Il faut donc trouver un partenaire. J'ai toujours dit que cette recherche devait se faire dans le respect de l'identité et des contraintes du Crédit foncier de France et de ce partenaire. Aujourd'hui, un seul partenaire s'est manifesté, et c'est le Crédit immobilier. C'est avec lui qu'il faut essayer de trouver une bonne réponse.
M. Gérard Delfau. Merci, monsieur Périssol !
M. Jean Arthuis, ministre de l'économie et des finances. Si d'autres partenaires se manifestent, il est clair que le Gouvernement sera à l'écoute de ces propositions. Mais, que je sache, à ce jour, aucun autre ne s'est manifesté. La porte est ouverte. Nous ne nous enfermons pas dans un calendrier étroit. Il y a, bien sûr, l'hypothèse du résultat de 1996 qui nous donne du temps, mais, dans les jours à venir, l'analyse sera faite, et M. Rouvillois va y contribuer.

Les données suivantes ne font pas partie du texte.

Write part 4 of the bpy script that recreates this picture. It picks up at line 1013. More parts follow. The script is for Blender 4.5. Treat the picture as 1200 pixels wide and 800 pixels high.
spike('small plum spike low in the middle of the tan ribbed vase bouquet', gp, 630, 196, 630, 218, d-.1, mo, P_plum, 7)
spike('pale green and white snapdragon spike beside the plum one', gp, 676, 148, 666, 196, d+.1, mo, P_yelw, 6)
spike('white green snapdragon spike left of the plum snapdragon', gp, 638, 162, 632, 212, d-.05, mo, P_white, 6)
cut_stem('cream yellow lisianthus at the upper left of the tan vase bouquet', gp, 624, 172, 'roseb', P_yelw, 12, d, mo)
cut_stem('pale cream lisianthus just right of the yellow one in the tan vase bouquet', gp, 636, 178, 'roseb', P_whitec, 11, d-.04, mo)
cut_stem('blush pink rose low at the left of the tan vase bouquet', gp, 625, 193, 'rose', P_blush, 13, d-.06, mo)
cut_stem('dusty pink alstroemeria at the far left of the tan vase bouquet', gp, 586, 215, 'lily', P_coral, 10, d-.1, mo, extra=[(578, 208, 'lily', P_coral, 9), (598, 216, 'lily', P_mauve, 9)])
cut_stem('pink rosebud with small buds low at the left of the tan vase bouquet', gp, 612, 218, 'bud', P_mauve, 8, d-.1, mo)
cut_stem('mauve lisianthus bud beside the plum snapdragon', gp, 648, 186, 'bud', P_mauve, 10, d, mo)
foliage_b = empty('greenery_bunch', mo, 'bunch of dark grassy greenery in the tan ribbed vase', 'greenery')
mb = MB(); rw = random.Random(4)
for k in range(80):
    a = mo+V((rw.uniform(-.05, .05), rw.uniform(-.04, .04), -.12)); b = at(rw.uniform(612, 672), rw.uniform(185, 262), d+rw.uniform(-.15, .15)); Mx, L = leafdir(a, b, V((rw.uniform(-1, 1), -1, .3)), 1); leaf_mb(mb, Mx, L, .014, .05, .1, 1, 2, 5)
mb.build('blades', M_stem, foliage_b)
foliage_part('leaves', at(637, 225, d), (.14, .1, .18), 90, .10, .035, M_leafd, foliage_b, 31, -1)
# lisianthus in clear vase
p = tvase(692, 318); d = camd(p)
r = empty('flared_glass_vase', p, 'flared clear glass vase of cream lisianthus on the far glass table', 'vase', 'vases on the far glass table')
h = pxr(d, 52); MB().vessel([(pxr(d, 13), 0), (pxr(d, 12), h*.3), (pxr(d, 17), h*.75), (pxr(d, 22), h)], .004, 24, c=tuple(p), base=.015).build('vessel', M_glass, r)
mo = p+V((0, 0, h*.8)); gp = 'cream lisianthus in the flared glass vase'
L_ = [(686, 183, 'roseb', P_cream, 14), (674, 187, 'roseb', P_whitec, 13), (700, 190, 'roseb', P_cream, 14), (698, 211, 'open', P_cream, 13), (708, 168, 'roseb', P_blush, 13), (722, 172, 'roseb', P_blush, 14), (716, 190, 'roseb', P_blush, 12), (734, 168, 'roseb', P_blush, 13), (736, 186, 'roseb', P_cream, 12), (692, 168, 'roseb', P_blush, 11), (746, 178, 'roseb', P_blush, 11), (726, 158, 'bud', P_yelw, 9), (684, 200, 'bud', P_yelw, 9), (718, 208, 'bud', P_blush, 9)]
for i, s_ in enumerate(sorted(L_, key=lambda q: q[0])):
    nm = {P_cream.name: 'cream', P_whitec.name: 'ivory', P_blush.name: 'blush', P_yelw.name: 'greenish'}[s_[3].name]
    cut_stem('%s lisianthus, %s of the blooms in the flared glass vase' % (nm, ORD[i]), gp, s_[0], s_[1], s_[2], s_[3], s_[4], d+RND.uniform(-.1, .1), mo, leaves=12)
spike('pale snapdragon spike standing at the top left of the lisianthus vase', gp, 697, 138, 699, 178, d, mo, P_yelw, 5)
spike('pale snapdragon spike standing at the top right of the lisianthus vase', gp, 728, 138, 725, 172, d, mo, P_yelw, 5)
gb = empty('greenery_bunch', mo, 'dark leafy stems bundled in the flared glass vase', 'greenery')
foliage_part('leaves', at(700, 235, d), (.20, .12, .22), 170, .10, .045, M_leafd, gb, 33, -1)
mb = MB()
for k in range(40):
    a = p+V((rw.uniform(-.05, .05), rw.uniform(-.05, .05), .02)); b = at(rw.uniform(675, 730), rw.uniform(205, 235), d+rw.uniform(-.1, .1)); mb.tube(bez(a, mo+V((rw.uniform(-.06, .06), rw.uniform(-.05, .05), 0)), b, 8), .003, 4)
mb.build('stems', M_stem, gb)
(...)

On verra, dans ce résultat, ce qui relève de marges récurrentes et ce qui relève d'éléments exceptionnels.

Eléments exceptionnels, c'est par exemple la commission que verse chaque année l'Etat au Crédit foncier de France au titre de la gestion de l'encours des prêts PAP, soit 1,7 milliard de francs...
M. le président. Monsieur le ministre...
M. Jean Arthuis, ministre de l'économie et des finances. Pardonnez-moi, monsieur le président. J'abrège ma réponse puisque je sais qu'une troisième question sur le Crédit foncier de France sera posée. (Exclamations sur les travées socialistes.)
Nous savons que dans cinq ans cette marge aura chuté de moitié.
M. Gérard Delfau. Il n'est pas bon !
M. Jean Arthuis, ministre de l'économie et des finances. Il y a aussi d'autres éléments exceptionnels. Justice sera faite de cette hypothèse dans la transparence ; c'est la préoccupation du Gouvernement. (Applaudissements sur les travées de l'Union centriste, du RPR et des Républicains et Indépendants, ainsi que sur certaines travées du RDSE.)
M. Gérard Delfau. Monsieur le président, je demande la parole car j'ai été mis en cause par M. le ministre !
M. Charles Pasqua. Personne n'imaginerait vous mettre en cause, monsieur Delfau ! (Sourires.)
M. le président. Monsieur Delfau, je ne peux vous donner la parole en l'instant, car il n'y a pas de droit de réponse lorsqu'il s'agit des questions d'actualité.